• [WHAT THE TASK ASKS]: Return precisely the span of lines from the top of the material below to the line containing "world = bpy.data.worlds.new('World');", both included. Pictures are excluded.

• [INFORMATION SHOWN]:

###

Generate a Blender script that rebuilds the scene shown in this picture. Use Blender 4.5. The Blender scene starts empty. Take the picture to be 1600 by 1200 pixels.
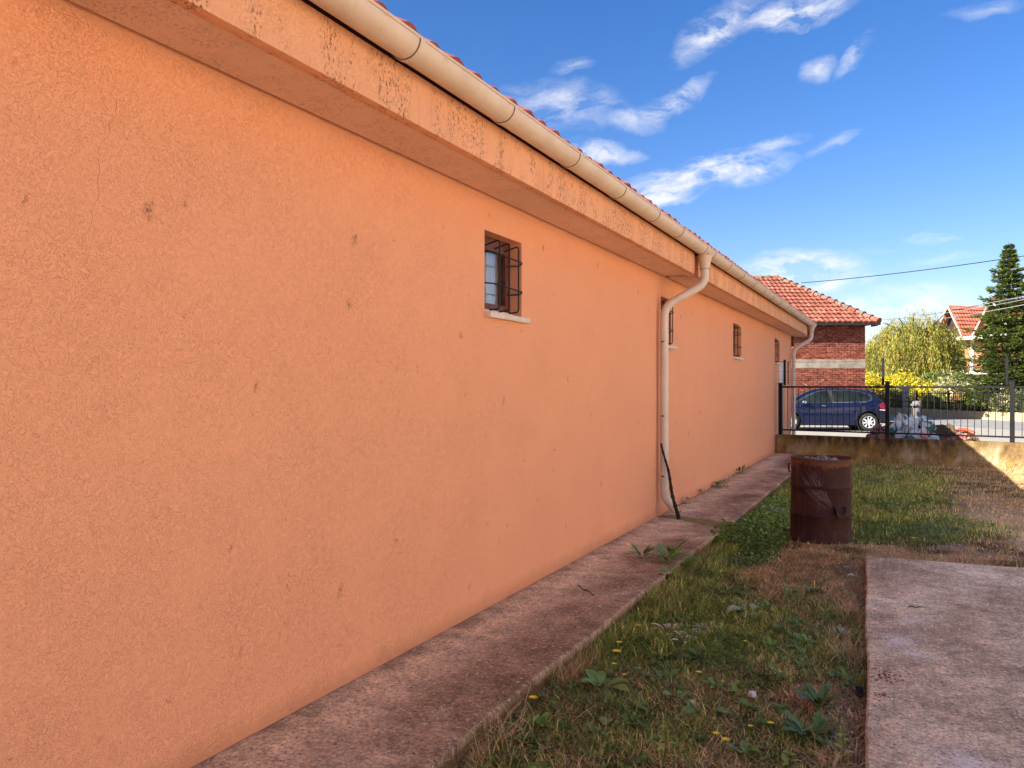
import bpy, bmesh, math, random
import numpy as np
from math import radians, sin, cos, pi, sqrt, atan2
from mathutils import Vector, Matrix

random.seed(7); rng = np.random.default_rng(11)
scene = bpy.context.scene
COL = scene.collection

# ------------------------------------------------------------------ camera, sky, sun, exposure
TH = radians(26.83)                      # the camera looks this far to the left of the wall's direction (+Y)
CT, ST = cos(TH), sin(TH)
EYE = 1.6
cam_d = bpy.data.cameras.new('camera'); cam = bpy.data.objects.new('camera', cam_d); COL.objects.link(cam)
cam.location = (0, 0, EYE); cam.rotation_euler = (radians(90.1), 0, TH)
cam_d.sensor_width = 36; cam_d.lens = 27.0; cam_d.clip_start = 0.05; cam_d.clip_end = 2000
scene.camera = cam
scene.view_settings.view_transform = 'Standard'; scene.view_settings.look = 'None'
scene.view_settings.gamma = 1; scene.view_settings.use_curve_mapping = False
scene.view_settings.exposure = 2.42

SUN_EL = radians(30.2)
SUN_H = Vector((-0.66, -0.751))           # horizontal direction TOWARDS the sun
SUN_DIR = Vector((SUN_H.x*cos(SUN_EL), SUN_H.y*cos(SUN_EL), sin(SUN_EL)))
sun_d = bpy.data.lights.new('sun', 'SUN'); sun_d.energy = 3.1; sun_d.angle = radians(0.5); sun_d.color = (1.0, 0.93, 0.82)
sun = bpy.data.objects.new('sun', sun_d); COL.objects.link(sun)
sun.rotation_euler = SUN_DIR.to_track_quat('Z', 'Y').to_euler(); sun.location = (0, 0, 30)

world = bpy.data.worlds.new('World'); scene.world = world; world.use_nodes = True

def nn(nt, typ, **kw):
    n = nt.nodes.new(typ)
    for k, v in kw.items():
        if k.startswith('i_'):
            key = k[2:]
            n.inputs[int(key) if key.isdigit() else key.replace('_', ' ')].default_value = v
        else: setattr(n, k, v)
    return n
def lk(nt, a, b): nt.links.new(a, b)
def mth(nt, op, a, b=None, c=None, clamp=False):
    n = nt.nodes.new('ShaderNodeMath'); n.operation = op; n.use_clamp = clamp
    for i, x in enumerate((a, b, c)):
        if x is None: continue
        if isinstance(x, (int, float)): n.inputs[i].default_value = x
        else: nt.links.new(x, n.inputs[i])
    return n.outputs[0]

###

• [TASK ANSWER]:
Generate a Blender script that rebuilds the scene shown in this picture. Use Blender 4.5. The Blender scene starts empty. Take the picture to be 1600 by 1200 pixels.
import bpy, bmesh, math, random
import numpy as np
from math import radians, sin, cos, pi, sqrt, atan2
from mathutils import Vector, Matrix

random.seed(7); rng = np.random.default_rng(11)
scene = bpy.context.scene
COL = scene.collection

# ------------------------------------------------------------------ camera, sky, sun, exposure
TH = radians(26.83)                      # the camera looks this far to the left of the wall's direction (+Y)
CT, ST = cos(TH), sin(TH)
EYE = 1.6
cam_d = bpy.data.cameras.new('camera'); cam = bpy.data.objects.new('camera', cam_d); COL.objects.link(cam)
cam.location = (0, 0, EYE); cam.rotation_euler = (radians(90.1), 0, TH)
cam_d.sensor_width = 36; cam_d.lens = 27.0; cam_d.clip_start = 0.05; cam_d.clip_end = 2000
scene.camera = cam
scene.view_settings.view_transform = 'Standard'; scene.view_settings.look = 'None'
scene.view_settings.gamma = 1; scene.view_settings.use_curve_mapping = False
scene.view_settings.exposure = 2.42

SUN_EL = radians(30.2)
SUN_H = Vector((-0.66, -0.751))           # horizontal direction TOWARDS the sun
SUN_DIR = Vector((SUN_H.x*cos(SUN_EL), SUN_H.y*cos(SUN_EL), sin(SUN_EL)))
sun_d = bpy.data.lights.new('sun', 'SUN'); sun_d.energy = 3.1; sun_d.angle = radians(0.5); sun_d.color = (1.0, 0.93, 0.82)
sun = bpy.data.objects.new('sun', sun_d); COL.objects.link(sun)
sun.rotation_euler = SUN_DIR.to_track_quat('Z', 'Y').to_euler(); sun.location = (0, 0, 30)

world = bpy.data.worlds.new('World'); scene.world = world; world.use_nodes = True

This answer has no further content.